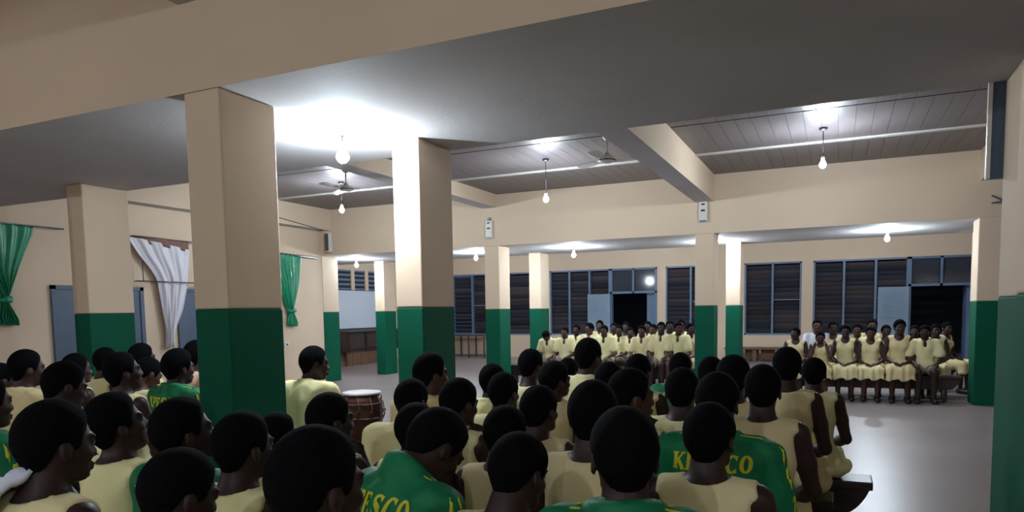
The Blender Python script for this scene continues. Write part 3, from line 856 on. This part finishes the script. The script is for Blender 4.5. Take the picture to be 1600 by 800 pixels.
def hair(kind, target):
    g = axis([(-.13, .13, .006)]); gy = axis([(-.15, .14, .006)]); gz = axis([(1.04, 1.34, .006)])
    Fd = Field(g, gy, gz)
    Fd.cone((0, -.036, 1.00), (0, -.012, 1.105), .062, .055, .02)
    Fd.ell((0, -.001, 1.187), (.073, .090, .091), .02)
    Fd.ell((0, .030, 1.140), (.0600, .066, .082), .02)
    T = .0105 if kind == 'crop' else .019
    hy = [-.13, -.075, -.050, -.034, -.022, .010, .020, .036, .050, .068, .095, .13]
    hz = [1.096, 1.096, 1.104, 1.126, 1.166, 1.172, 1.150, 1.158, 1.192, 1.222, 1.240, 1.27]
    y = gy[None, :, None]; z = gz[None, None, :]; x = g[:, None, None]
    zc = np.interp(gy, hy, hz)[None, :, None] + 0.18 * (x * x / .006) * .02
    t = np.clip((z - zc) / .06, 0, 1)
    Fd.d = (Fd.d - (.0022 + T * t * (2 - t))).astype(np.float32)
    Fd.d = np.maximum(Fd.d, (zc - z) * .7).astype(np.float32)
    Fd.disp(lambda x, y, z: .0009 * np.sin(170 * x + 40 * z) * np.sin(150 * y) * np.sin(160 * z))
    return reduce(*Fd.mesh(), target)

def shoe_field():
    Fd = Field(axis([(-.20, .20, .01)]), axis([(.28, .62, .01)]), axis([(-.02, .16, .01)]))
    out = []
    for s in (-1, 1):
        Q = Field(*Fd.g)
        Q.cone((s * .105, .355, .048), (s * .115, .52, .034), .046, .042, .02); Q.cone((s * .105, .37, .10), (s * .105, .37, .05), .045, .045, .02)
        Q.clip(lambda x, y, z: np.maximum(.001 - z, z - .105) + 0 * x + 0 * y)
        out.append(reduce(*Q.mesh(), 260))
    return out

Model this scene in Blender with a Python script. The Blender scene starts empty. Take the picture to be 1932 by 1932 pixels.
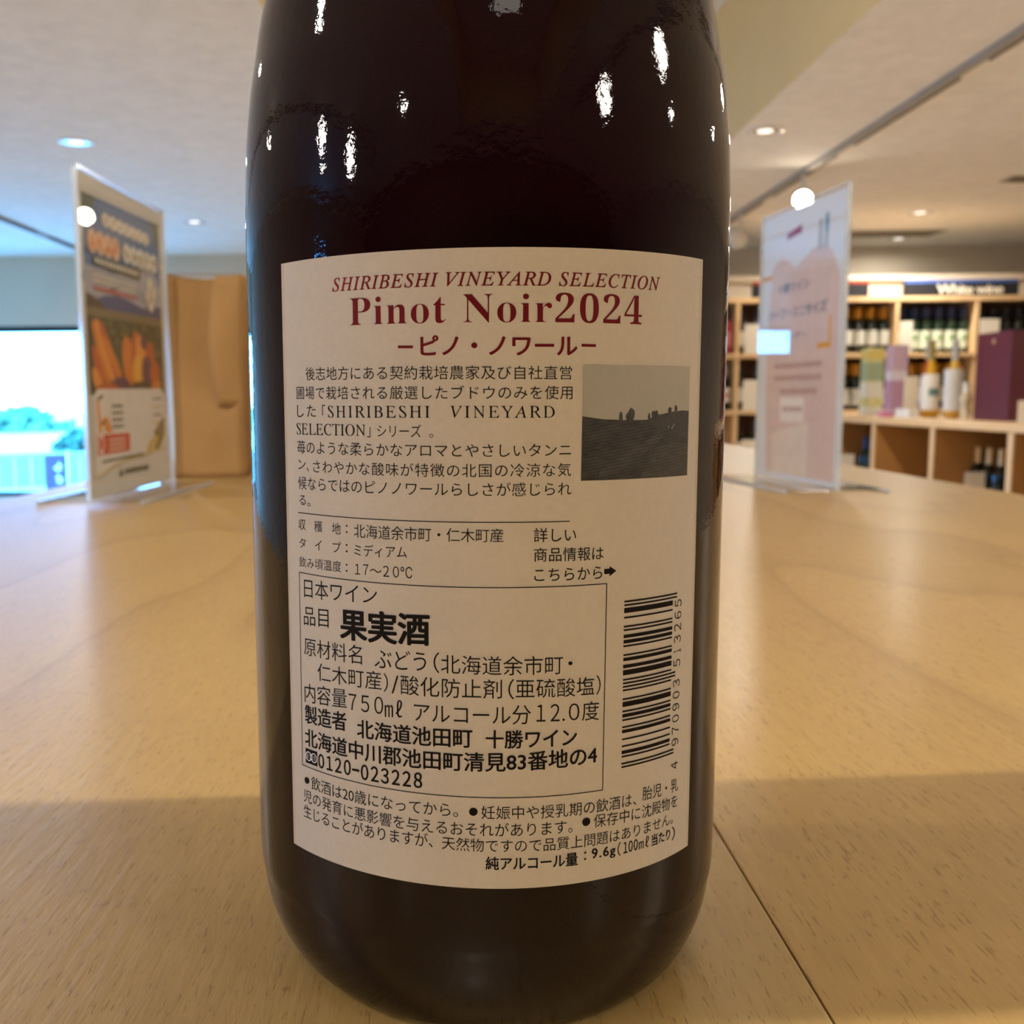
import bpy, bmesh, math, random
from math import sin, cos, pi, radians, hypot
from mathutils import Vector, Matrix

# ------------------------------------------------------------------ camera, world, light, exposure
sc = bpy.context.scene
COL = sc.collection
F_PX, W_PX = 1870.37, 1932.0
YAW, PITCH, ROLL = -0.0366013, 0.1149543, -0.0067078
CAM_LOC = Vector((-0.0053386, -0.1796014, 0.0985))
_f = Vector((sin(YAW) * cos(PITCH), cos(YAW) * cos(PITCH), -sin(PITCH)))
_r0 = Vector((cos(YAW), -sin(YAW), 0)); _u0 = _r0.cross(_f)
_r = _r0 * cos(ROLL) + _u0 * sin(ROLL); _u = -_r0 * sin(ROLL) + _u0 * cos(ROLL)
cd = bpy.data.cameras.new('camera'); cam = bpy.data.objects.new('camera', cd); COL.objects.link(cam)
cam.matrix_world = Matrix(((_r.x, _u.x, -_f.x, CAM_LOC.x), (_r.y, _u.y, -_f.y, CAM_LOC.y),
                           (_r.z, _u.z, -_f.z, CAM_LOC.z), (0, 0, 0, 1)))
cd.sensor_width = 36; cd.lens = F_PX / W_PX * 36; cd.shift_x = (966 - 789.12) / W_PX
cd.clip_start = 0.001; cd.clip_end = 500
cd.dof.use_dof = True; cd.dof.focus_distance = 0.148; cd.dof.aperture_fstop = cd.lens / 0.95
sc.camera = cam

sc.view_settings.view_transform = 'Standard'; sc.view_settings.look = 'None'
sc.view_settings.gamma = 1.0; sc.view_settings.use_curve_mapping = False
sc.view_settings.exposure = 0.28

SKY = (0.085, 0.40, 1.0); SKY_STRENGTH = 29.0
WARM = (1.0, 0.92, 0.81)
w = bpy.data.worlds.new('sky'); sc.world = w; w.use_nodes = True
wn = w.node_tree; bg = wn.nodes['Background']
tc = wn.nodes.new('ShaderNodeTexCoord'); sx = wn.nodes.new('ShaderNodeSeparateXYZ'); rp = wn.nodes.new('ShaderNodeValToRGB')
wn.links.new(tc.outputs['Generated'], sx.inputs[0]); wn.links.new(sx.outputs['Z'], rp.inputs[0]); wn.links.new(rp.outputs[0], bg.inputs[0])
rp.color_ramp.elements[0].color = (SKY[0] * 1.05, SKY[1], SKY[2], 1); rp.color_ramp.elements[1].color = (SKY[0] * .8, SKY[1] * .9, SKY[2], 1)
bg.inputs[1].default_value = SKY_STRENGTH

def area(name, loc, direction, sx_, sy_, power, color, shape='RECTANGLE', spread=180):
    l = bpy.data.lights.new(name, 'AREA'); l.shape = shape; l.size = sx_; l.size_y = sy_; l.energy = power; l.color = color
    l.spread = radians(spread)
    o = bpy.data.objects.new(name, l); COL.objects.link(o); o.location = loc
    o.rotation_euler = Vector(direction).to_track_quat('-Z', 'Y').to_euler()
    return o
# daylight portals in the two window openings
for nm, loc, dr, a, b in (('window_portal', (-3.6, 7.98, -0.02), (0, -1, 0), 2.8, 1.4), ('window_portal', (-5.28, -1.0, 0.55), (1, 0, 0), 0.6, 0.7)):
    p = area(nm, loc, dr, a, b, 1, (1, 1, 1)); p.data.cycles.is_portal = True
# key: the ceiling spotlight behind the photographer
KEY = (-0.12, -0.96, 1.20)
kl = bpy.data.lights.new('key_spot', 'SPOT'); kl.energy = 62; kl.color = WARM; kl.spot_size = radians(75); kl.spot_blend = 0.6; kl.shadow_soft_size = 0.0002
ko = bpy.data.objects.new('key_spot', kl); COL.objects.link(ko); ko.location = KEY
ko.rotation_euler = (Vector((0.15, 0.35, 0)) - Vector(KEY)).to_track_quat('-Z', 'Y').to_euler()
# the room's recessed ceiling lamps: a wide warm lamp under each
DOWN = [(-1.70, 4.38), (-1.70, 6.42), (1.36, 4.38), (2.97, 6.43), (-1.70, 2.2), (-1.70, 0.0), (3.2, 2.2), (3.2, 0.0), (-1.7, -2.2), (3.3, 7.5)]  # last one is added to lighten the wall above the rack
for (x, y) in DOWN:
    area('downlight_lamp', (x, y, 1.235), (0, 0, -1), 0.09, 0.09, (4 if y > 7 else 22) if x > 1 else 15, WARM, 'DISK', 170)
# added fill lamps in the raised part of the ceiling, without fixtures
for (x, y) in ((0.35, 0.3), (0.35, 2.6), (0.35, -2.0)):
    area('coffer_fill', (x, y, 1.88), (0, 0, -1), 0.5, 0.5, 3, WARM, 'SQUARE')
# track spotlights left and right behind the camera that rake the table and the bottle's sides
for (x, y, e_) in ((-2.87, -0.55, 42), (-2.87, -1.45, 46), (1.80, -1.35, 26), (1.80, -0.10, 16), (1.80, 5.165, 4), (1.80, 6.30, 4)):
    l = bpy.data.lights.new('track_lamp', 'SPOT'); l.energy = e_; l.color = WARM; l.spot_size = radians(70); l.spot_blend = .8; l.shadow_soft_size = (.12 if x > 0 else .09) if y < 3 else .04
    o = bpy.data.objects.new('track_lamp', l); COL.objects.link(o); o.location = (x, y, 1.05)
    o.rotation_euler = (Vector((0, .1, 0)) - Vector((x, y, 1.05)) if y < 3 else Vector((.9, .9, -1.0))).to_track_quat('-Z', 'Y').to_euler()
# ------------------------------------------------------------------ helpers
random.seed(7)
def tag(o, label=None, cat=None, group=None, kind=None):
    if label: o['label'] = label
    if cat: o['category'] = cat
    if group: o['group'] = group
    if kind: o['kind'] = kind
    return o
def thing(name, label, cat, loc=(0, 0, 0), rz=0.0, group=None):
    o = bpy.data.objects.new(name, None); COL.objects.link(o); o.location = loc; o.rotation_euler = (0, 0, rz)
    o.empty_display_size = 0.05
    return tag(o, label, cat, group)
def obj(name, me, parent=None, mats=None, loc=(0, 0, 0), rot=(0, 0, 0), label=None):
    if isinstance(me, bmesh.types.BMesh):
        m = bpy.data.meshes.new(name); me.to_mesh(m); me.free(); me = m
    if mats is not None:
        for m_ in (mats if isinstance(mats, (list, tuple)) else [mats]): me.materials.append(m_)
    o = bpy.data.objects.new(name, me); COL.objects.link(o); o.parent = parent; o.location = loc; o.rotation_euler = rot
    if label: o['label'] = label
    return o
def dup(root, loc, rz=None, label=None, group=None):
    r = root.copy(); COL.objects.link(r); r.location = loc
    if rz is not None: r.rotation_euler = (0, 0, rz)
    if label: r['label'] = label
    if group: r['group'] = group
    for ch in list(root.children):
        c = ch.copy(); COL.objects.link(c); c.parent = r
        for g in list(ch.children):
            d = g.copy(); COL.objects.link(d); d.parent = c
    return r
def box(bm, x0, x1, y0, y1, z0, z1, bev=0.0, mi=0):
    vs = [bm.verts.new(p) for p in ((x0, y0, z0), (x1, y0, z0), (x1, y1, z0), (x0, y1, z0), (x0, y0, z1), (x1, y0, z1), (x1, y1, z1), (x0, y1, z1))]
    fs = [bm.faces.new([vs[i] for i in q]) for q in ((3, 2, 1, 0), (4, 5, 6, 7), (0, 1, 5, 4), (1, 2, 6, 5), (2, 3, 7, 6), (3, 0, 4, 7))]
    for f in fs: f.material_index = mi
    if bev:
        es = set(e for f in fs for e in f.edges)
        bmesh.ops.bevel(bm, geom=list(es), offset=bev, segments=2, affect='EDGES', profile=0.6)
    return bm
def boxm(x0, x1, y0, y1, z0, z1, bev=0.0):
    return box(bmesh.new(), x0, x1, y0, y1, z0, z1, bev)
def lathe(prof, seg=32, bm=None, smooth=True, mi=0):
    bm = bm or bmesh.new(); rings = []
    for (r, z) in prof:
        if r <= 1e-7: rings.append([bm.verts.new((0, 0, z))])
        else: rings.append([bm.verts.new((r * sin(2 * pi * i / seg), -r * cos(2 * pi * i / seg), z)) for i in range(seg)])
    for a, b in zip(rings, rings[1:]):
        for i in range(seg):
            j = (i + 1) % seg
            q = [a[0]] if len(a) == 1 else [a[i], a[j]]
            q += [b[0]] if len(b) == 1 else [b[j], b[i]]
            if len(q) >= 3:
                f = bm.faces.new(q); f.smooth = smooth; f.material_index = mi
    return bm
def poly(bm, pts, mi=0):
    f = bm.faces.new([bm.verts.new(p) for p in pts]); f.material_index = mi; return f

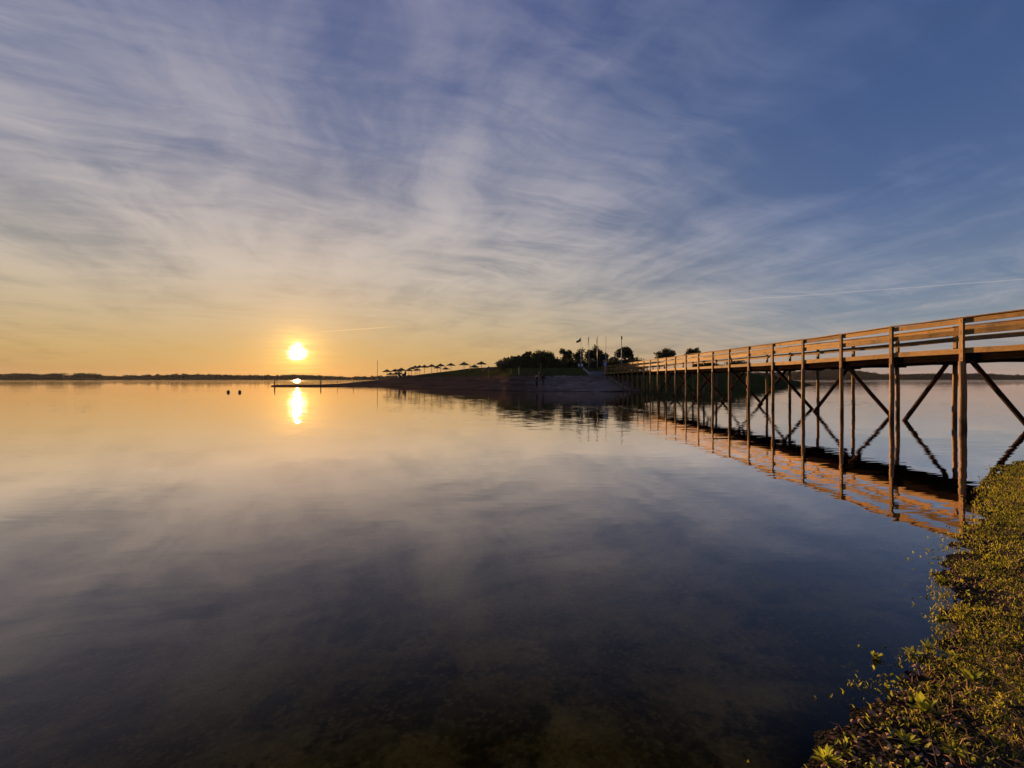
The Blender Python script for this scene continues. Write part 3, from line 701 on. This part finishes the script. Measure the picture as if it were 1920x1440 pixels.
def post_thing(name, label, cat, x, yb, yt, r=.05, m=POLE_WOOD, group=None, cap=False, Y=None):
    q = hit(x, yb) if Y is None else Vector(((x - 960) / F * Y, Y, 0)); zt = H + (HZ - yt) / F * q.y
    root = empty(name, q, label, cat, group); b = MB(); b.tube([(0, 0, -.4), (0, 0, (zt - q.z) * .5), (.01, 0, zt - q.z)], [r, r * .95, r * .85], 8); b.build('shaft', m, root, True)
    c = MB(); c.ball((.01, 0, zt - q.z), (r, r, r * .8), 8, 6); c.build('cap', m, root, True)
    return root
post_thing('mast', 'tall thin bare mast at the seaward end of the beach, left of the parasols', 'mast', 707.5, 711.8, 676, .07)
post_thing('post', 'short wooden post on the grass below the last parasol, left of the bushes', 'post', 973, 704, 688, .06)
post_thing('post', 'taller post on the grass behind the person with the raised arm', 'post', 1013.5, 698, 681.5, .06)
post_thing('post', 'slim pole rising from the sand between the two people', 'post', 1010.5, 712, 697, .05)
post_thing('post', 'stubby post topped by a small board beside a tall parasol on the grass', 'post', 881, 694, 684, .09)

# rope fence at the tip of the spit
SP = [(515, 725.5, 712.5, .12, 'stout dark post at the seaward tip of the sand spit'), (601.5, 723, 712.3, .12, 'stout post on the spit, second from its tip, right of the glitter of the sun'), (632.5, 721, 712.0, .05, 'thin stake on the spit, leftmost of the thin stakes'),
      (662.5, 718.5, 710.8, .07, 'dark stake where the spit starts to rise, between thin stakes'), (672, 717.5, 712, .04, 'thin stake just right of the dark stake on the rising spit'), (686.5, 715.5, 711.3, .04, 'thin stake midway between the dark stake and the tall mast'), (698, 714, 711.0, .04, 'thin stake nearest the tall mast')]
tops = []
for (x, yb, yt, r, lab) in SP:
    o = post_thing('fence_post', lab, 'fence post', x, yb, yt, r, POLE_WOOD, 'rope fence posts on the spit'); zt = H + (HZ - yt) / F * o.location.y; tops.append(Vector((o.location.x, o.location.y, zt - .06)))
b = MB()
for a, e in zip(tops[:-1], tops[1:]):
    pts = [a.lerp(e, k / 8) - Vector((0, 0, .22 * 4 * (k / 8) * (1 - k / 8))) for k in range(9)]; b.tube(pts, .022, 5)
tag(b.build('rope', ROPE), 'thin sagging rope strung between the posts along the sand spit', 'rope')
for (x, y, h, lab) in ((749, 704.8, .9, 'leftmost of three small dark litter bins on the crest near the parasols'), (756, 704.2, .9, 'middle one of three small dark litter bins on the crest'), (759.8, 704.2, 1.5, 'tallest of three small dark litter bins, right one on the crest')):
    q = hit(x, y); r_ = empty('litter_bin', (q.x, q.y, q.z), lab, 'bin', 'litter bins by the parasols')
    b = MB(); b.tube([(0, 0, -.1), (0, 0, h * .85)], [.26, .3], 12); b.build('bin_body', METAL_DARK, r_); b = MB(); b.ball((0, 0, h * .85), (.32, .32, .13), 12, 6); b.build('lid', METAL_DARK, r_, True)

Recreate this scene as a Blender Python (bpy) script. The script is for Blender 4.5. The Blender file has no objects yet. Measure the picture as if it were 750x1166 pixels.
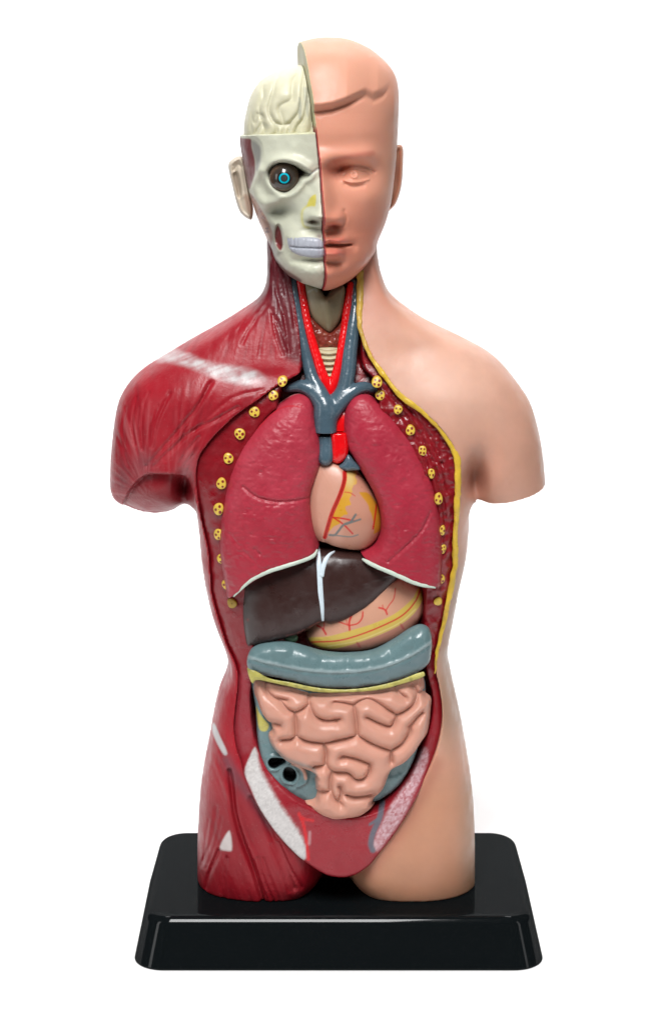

**Problem**
Repeat exactly, and only, the lines between the line holding "Model this scene" and the line holding "from mathutils import Vector, Matrix", inclusive, leaving pictures out.

**Solution to the problem**
Model this scene in Blender with a Python script. The Blender scene starts empty. Take the picture to be 1932 by 1932 pixels.
import bpy, bmesh, math, random
from math import sin, cos, pi, radians, hypot
from mathutils import Vector, Matrix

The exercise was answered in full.